I’m a sister, wife, mother, grandmother, auntie and friend. I prefer to be outside and am interested in photography, nature and different cultures. I believe everything on this earth has a right to be here but some things and some people would be happiest if their space was far away from mine. (Flies and biting bugs take note!) I don’t like housework and think dust is Nature’s way of saying, “This is my space, I was here first.”

5 thoughts on “Objects in the Rear View Mirror”

  1. Oh, I remember my Commodore 64. I sat for hours and played some kind of adventure game and wrote little programs that said “Hello World”! It was great fun!

    Thanks for bringing back those memories!

  2. I love this song. I have no idea why, at the age of 30, I’ve known it since it came out. I would’ve been just 10 or so. But it’s stuck with me, for some reason, even when the only other Meatloaf song I can remember is that god-awful “But I Won’t Do That.”

    And I remember dot matrix printers and dos and floppy discs…I was just discussing some of that with my fiancee yesterday. We almost always had a computer, though if I reach far enough back I can remember not having one.
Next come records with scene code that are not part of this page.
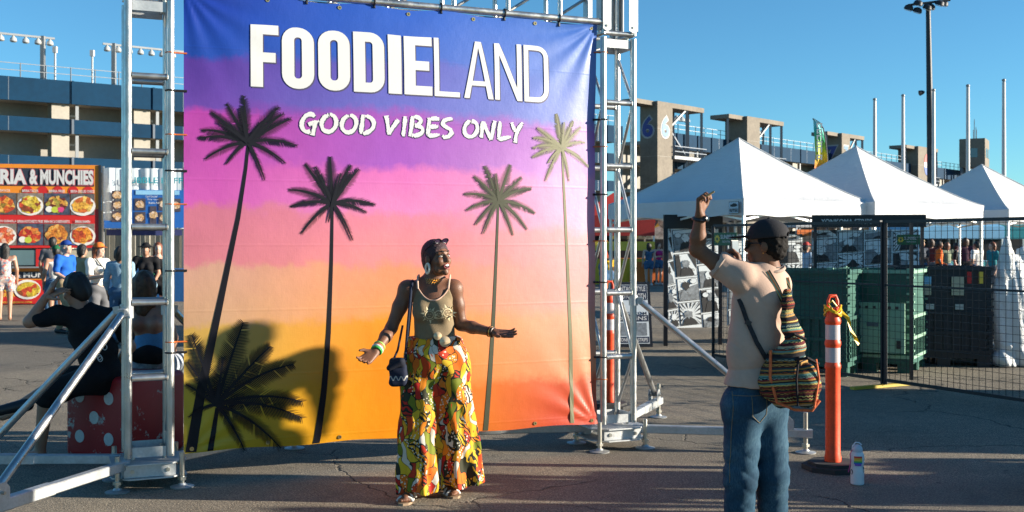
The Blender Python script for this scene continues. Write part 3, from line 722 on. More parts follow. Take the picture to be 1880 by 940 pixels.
def tower(FL, label, outr, tag_z):
    FL = Vector((FL[0], FL[1], 0)); FR = FL + A3 * TD; K = FL - N3 * TD; KR = FR - N3 * TD; C_ = (FL + KR) / 2
    g = empty('truss_tower', C_, 0, label, 'truss tower', 'aluminium truss towers holding the banner')
    up = lambda p, z: Vector((p.x, p.y, z))
    for p in (FL, FR, K, KR): MB().tube([up(p, .20), up(p, 3.2)], .0255, 14).build('chord', ALU, g, True)
    zs = [.72 + .494 * k for k in range(5)]
    for p, q in ((FL, FR), (K, KR)):
        d = (q - p).normalized() * .022
        for z in zs:
            o = MB().tube([up(p, z) + d, up(q, z) - d], .021, 12).build('rung', ALU, g, True)
            for e in (p + d * 1.15, q - d * 1.15): MB().tube([up(e, z) - d * .12, up(e, z) + d * .12], .0245, 12).build('weld', ALU, o, True)
    for p, q in ((FL, K), (FR, KR)):
        d = (q - p).normalized() * .022; zz = [.3] + zs + [3.1]
        for i in range(len(zz) - 1):
            a, b = (p + d, q - d) if i % 2 else (q - d, p + d)
            MB().tube([up(a, zz[i] + .03), up(b, zz[i + 1] - .03)], .0125, 10).build('diagonal', ALU, g, True)
    for z in (.235, 3.155):
        for p, q in ((FL, FR), (K, KR), (FL, K), (FR, KR)):
            d = (q - p).normalized() * .027; o = MB().beam(up(p, z) + d, up(q, z) - d, .008, .065).build('end_plate', GALVB, g)
    for z in (.215, 3.185):
        for p in (FL, FR, K, KR):
            MB().lathe(up(p + (C_ - p).normalized() * .05, z - .03), [(.013, 0), (.013, .06)], 8).build('bolt', BOLT, g)
    # base
    b = MB(); octa(b, C_, .235, .165, .175); b.build('base_plate', GALVB, g); b = MB(); octa(b, C_, .235, .075, .084); b.build('base_plate', GALVB, g)
    for x in (-1, 1):
        for y in (-1, 1):
            p = C_ + A3 * (x * .135) + N3 * (y * .135); MB().beam(up(p, .085), up(p, .164), .06, .06).build('spacer', GALVB, g)
            jack(C_ + A3 * (x * .20) + N3 * (y * .20), .15 if False else .23, g)
    for y in (-1, 1):
        MB().beam(up(C_ + A3 * -.16 + N3 * y * .2, .125), up(C_ + A3 * .16 + N3 * y * .2, .125), .006, .078).build('base_side', GALVB, g)
        for x in (-.11, .11): MB().lathe(up(C_ + A3 * x + N3 * (y * .203), .125), [(.014, 0), (.014, .008 * 1)], 8, N3 * y).build('bolt', BOLT, g)
    # outriggers
    for corner, dvec, ln, bz in outr:
        dv = Vector(dvec).normalized(); s0 = C_ + dv * .20; e = {'FL': FL, 'FR': FR, 'BL': K, 'BR': KR}[corner] + dv * ln
        s0 = {'FL': FL, 'FR': FR, 'BL': K, 'BR': KR}[corner] + dv * .02
        bm_ = MB().beam(up(s0, bz), up(e, bz), .062, .062, bev=.006).build('outrigger_beam', GALVB, g, True)
        MB().beam(up(s0 + dv * (ln * .52), bz), up(e - dv * .17, bz), .069, .069, bev=.006).build('beam_sleeve', GALVB, bm_, True)
        jp = e - dv * .05; jack(jp, bz + .16, g)
        cl = up(e - dv * .20, bz + .075); side = dv.cross(Vector((0, 0, 1)))
        for q in (-.036, .036): MB().prism([cl + side * q + dv * x + Vector((0, 0, z)) for x, z in ((-.06, -.045), (.06, -.045), (.06, .02), (.02, .055), (-.03, .055), (-.06, .02))], side * (.006 if q > 0 else -.006)).build('clevis', GALVB, g)
        MB().tube([cl - side * .06, cl + side * .06], .010, 8).build('pin', BOLT, g)
        c0 = {'FL': FL, 'FR': FR, 'BL': K, 'BR': KR}[corner]; tp = up(c0 + dv * .045, 1.155)
        MB().tube([cl + Vector((0, 0, .01)), tp], .0245, 14).build('brace', ALU, g, True)
        k_ = MB(); k_.lathe(up(c0, 1.115), [(.036, 0), (.036, .075)], 14); k_.build('clamp', GALVB, g, True)
        MB().beam(up(c0 + dv * .03, 1.155), up(c0 + dv * .075, 1.15), .05, .05).build('clamp_lug', GALVB, g)
    return FL, FR, K, KR
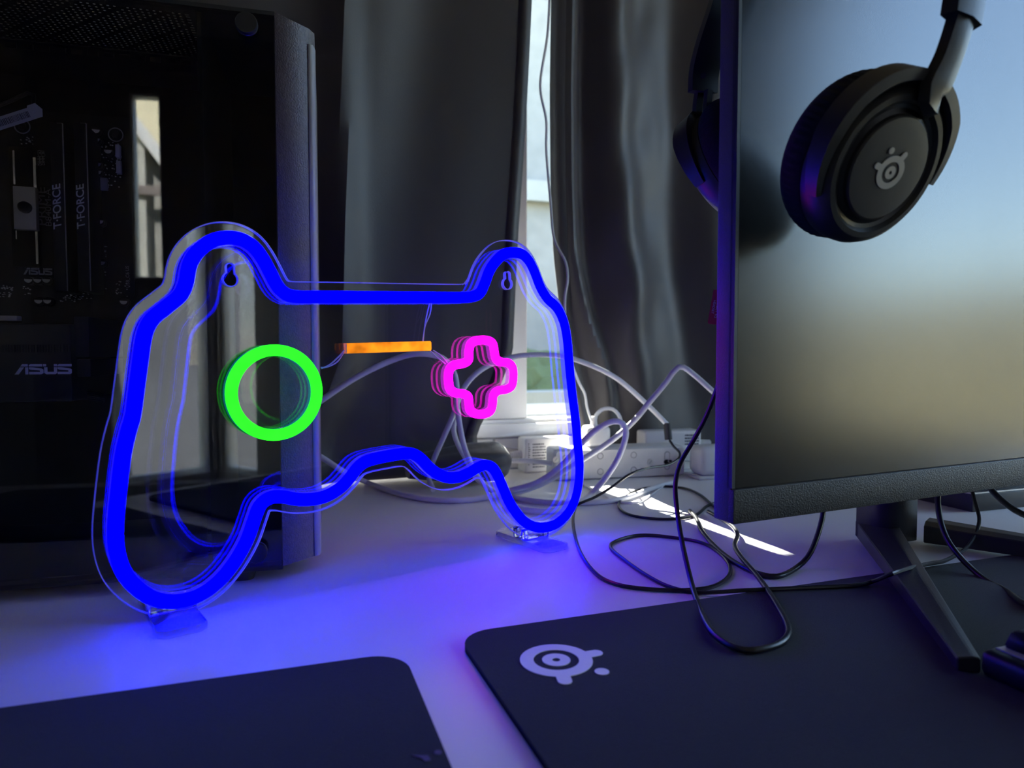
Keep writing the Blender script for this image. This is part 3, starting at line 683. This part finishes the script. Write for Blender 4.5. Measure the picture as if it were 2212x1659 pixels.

But my uncle built computers, and he and my dad made sure we had one from the time they were small enough and affordable enough.

    I remember the progressions through DOS to Windows and floppy discs, hard discs, etc. so well…The screen changing from a 1 font, black with green type to the myriad colors and graphics we have now. I think I was probably 12 when we first got AOL remote dial-up, and by the time I was 21 I was using a cable connection and Myspace.

    I cannot imagine being a child like my own, who never knows a world without so many constant replications and barrages of almost-real-life from a computer. I watched it happen, and I’m still amazed by what we do.

    1. Thanks for your thoughtful comment. One of the things that really blows my mind is the improvement in graphics, maybe that’s a good idea for another post!

      1. It would be!

        That has also been a huge thing for me-watching as we went from that green and black screen on computers and low-res TV to such crisp pictures and realistic graphics.